After some scrambling, Private College offered me a second class. And I learned I could continue working for the union, but possibly in a different capacity. It’s less money than I was planning on, but I’ll be OK. As long as absolutely nothing else goes wrong, the tower won’t fall. Yet. But it could.

As an organizer for Public U’s adjunct union, I know that my story is not uncommon. Almost half the faculty members at Public U are adjuncts. Last year, we taught slightly more student credit hours than tenure-track faculty. Next year, by design, we’ll probably teach fewer. We are, in the words of one administrator, “soft money.”

The myth that justifies this treatment is the same one that justifies low wages for retail and other service workers: we’re newbies who need experience. (In practice, because academe makes no sense, adjuncting mostly does not help you get a full-time job. Not at the institution where you have actual experience or any other one, either.) Or we’re academic housewives or retirees doing this to keep our brains busy. If you believe these things, it’s no problem to trim us when the belt needs tightening.

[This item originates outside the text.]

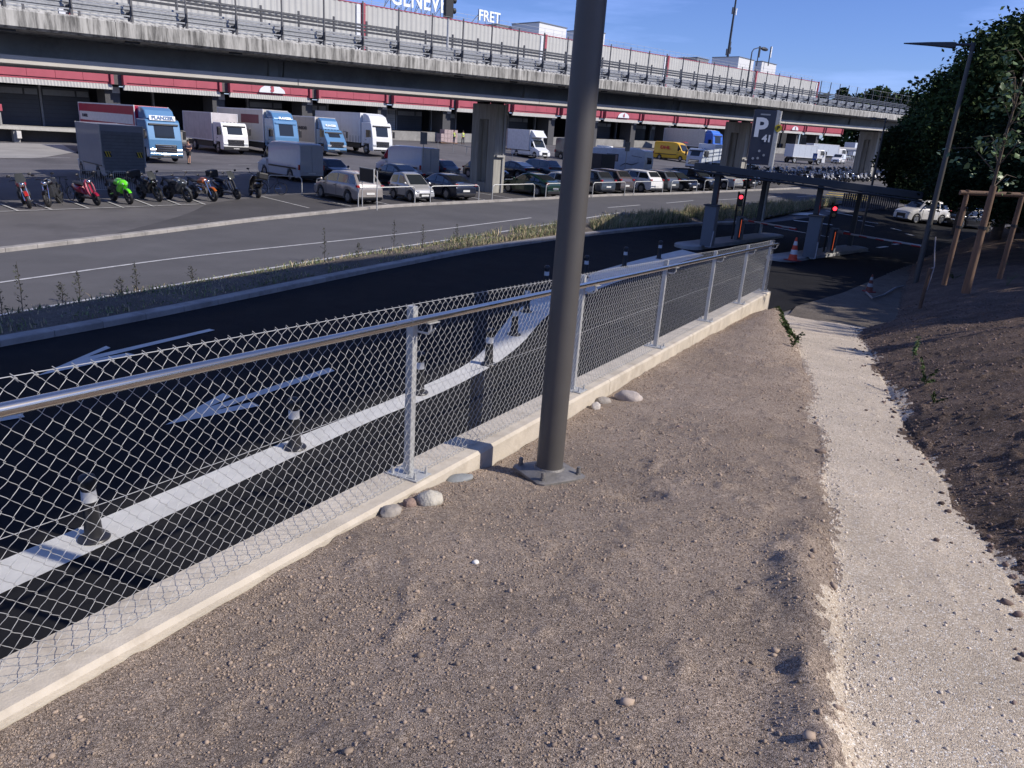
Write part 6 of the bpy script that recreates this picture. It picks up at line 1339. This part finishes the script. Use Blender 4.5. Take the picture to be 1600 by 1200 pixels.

But you can’t really believe that 44 percent of your faculty won’t mind when you suddenly change course because the model is less cost-effective. (Is it a coincidence that this is happening just as adjunct pay is rising and the union is getting stronger?)

In fact, in a recent survey of adjunct faculty at Public U, 57 percent of respondents said that teaching there was central to their professional identity, and 41 percent said it was secondary. Just 2 percent said it was unimportant. That means that, for most of us, this isn’t just like losing a temping gig. It’s losing our professional identity.

This is exactly the feeling another “budget cut” I spoke with expressed when they said, “Aside from the economics of it, losing my job is a huge loss to me -- how I think of myself, how I use my skills and creativity. It has meant I need to rethink what to do with the rest of my life, because … I love teaching.” And by the way, those economics were not insignificant. Among other things, “Losing the job corresponded with my husband making a principled, though untimely, move and quitting his job, so I had to scramble for health insurance.”

After I had time to reflect and reassemble, I came to the conclusion that what most bothered me about that email was not that it contained zero acknowledgment of my contributions to the department, or to the hardship these course cancellations would cause, or even that it was, in fact, a form letter. It turns out I received the same message as my office mate, a woman who’s been teaching in the department for more than 20 years, who actually helped create the curriculum.

No, what bothered me was the subject header: “2017-2018 Budget Cuts.” As if the part of the email that should interest me was the department’s budget. As if they were saying, “Next year is going to be hard on all of us. For example, we have to fire you.” Actually, though, what the subject header says is simpler and crueler: “By ‘budget cut,’ we mean you, Sara Bernstein.”

That is why we need to stop using terms like “budget cut.” It’s the kind of empty language that obscures power. Like swapping “employee” or “worker” for “associate” and “team member.” My office mate once pointed out that there’s no such thing as a budget cut. There are only resource cuts, class cuts, people cuts. Budgets don’t hurt when they get cut. I do.